You have a bucket filled with water. A spring has been soldered to the bottom of the bucket, and a cork is attached to the other end of the spring. The cork is suspended motionless under the surface of the water. You are standing on a stationary elevator holding the bucket. The elevator then begins accelerating upwards with acceleration a. What does the cork do?


(A) Stays where it is relative to the bucket.
(B) Moves towards the top of the water
(C) Moves towards the bottom of the bucket.
(D) There is not enough information given to solve this problem

Answer is B however i do not know why can someone explain

 

[Doc Al]

What forces act on the cork and how are they are affected by the acceleration? Hint: It may help to consider the forces on a small volume of water in the bucket.

 

[Shooting Star]

If an elevator is accelerating in a direction with acceleration ‘a’, then in that frame an effective gravitational field of ‘-a’ can be considered to be there, on top of any real g-field.
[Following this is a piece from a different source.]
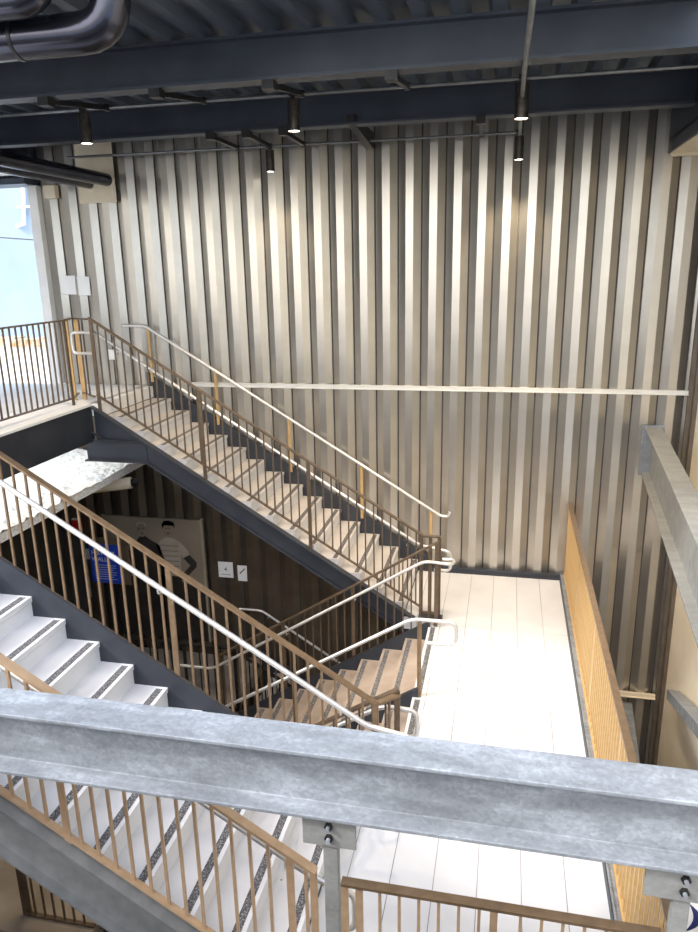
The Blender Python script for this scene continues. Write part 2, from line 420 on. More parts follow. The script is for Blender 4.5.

Suppose the elevator is in free fall. Then there is zero gravity in that frame and so no buoyancy of the cork is there, and the spring remains un-stretched.

When the elevator is at rest, there is g acting downward, and the spring is stretched upward due to buoyancy of the cork.

By a continuity argument, there should be more buoyant force when the effective g is increased. So, when the g-field is increased to g+a due to upward acceleration ‘a’ of the elevator, the spring should be more stretched due to more buoyant force acting on the cork.

The mathematics is not too difficult.

(Note that the net force on a body heavier than water, which is immersed in water, actually increases.)